My favorite parallel is the one based on old Celtic culture. The bard was considered a sacred position because he would take wisdom from the priests and communicate it in an artful form to the population. When the bard came to town, all work stopped. Everyone got around the fire and didn’t leave until the bard put the harp down. Dan is like a classic bard. He’s taking the more esoteric knowledge that’s hidden in plain view for everyone and communicating it in such a way that people understand it.
—Interviewed by Paul Berger
“Ye Are Gods”
by the Editors
Robert Langdon, in conversation with Reverend Colin Galloway, dean of the Washington National Cathedral, remembers an ancient Hermetic precept this way: “Know ye not that ye are gods?” (chapter 82). Langdon refers to this as “one of the pillars of the Ancient Mysteries” and a “persistent message of man’s own divinity” in many ancient texts, including the Bible. The insinuation is that man is God or at least can become God—and that this is what the ancient philosophers, the editors of the Old Testament, and the Freemasons all believe.
This theme is also echoed by Warren Bellamy, Architect of the Capitol and a Mason, when he tells Langdon: “[T]he Ancient Mysteries and Masonic philosophy celebrate the potentiality of God within each of us. Symbolically speaking, one c
ould claim that anything within reach of an enlightened man . . . is within reach of God” (chapter 49). The universality of the assertion of man’s inherent divinity is reinforced further in chapter 131, when Peter Solomon gives Langdon a quick rundown of instances in Christianity, Hinduism, Islam, and Buddhism where similar assertions have been made.
Langdon, who elsewhere says he is not much of a Bible scholar (a bit strange for a Harvard professor with an eidetic memory who is so steeped in symbols and their meanings), remembers the phrase from Psalm 82, A Psalm of Asaph:
1 God standeth in the congregation of the mighty; he judgeth among the gods.

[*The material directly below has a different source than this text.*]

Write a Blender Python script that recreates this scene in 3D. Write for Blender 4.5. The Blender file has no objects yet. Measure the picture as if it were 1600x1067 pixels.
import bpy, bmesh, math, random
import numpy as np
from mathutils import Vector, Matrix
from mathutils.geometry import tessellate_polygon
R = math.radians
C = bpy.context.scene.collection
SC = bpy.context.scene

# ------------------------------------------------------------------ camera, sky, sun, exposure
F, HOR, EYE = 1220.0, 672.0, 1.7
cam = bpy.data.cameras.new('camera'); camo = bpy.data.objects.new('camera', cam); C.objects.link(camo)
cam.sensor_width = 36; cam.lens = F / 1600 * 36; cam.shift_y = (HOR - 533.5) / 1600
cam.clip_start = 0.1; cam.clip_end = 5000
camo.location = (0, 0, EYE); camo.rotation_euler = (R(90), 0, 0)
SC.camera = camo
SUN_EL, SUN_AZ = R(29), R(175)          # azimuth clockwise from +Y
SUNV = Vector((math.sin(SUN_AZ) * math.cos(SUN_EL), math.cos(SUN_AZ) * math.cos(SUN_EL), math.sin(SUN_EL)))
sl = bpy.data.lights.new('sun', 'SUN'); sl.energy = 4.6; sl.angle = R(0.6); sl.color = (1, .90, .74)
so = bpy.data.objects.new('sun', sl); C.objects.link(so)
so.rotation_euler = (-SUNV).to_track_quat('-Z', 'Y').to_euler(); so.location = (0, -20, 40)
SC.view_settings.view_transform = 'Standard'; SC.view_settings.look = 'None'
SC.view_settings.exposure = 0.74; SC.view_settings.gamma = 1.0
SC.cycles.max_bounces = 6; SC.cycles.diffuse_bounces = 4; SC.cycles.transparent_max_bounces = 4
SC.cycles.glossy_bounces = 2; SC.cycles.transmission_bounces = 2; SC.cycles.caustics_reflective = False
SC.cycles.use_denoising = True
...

2 How long will ye judge unjustly, and accept the persons of the wicked? Selah.
3 Defend the poor and fatherless: do justice to the afflicted and needy.
4 Deliver the poor and needy: rid them out of the hand of the wicked.
5 They know not, neither will they understand; they walk on in darkness: all the foundations of the earth are out of course.
6 I have said, Ye are gods; and all of you are children of the most High.
7 But ye shall die like men, and fall like one of the princes.
8 Arise, O God, judge the earth: for thou shalt inherit all nations.
There are several arguments against commingling the Hermetic injunction, “Know ye not that ye are gods,” with the reference “Ye are gods,” in Psalm 82.
First, most biblical scholars tend to believe that the Psalm’s reference is really critiquing those mortal men who have come to see themselves as gods—noting that they will die, just like men. (See Deirdre Good’s essay in chapter 5.) Rather than man’s inherent divinity, this reference seems to most readers to point to man’s hubristic assumption of a godlike role.